| Task directions |
Transcribe the material from its first line onward, ending with the line that contains "for o in list(bpy.data.objects): bpy.data.objects.remove(o)" and adding nothing beyond it.

※

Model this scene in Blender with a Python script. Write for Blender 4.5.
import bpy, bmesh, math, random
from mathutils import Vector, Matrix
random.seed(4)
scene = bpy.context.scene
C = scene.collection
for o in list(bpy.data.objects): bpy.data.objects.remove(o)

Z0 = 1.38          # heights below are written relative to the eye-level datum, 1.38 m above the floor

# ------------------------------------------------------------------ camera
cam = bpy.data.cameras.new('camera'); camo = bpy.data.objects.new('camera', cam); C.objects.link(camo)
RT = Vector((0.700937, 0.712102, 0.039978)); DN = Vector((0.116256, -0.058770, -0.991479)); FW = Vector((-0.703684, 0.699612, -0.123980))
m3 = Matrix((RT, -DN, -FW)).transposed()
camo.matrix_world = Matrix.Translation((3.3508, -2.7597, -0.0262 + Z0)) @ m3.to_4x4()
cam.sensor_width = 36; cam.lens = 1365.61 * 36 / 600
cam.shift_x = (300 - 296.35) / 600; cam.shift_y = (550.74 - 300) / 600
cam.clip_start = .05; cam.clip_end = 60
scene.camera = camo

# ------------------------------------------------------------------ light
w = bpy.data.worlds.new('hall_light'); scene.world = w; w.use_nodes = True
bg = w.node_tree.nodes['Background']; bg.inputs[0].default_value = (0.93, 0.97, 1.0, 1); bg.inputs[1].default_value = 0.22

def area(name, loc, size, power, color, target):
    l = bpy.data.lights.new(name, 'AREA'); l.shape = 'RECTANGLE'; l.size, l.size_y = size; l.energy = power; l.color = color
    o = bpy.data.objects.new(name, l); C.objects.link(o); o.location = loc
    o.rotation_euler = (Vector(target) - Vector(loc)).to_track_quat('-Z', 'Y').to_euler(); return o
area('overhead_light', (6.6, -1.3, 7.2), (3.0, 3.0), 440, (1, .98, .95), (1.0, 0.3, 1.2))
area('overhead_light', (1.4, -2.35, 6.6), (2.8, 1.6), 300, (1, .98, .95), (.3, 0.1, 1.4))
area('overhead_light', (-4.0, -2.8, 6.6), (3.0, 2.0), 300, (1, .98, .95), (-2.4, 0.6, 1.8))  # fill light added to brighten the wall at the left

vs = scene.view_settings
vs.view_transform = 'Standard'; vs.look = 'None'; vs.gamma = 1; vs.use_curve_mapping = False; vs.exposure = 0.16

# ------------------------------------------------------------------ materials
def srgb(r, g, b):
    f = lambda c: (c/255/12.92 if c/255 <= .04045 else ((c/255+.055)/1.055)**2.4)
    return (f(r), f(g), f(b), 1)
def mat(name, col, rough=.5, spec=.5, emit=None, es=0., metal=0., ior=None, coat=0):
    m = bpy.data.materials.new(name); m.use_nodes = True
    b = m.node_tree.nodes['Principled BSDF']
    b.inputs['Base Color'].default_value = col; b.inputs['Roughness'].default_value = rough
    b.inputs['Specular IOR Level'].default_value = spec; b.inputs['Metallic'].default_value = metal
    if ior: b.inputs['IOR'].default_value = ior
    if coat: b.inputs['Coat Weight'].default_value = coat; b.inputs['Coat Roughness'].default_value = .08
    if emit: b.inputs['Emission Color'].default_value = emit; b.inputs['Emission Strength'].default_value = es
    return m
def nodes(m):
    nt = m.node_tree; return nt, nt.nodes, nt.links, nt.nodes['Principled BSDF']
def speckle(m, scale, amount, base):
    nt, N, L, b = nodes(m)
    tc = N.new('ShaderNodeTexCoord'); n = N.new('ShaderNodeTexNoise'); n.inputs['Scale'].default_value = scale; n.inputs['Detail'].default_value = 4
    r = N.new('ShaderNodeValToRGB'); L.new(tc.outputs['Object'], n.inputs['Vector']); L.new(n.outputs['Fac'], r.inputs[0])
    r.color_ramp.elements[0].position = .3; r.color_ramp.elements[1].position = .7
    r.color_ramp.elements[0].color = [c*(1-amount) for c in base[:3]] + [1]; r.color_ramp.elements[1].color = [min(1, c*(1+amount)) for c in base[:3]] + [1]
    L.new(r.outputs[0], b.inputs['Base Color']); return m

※

| Final result |
Model this scene in Blender with a Python script. Write for Blender 4.5.
import bpy, bmesh, math, random
from mathutils import Vector, Matrix
random.seed(4)
scene = bpy.context.scene
C = scene.collection
for o in list(bpy.data.objects): bpy.data.objects.remove(o)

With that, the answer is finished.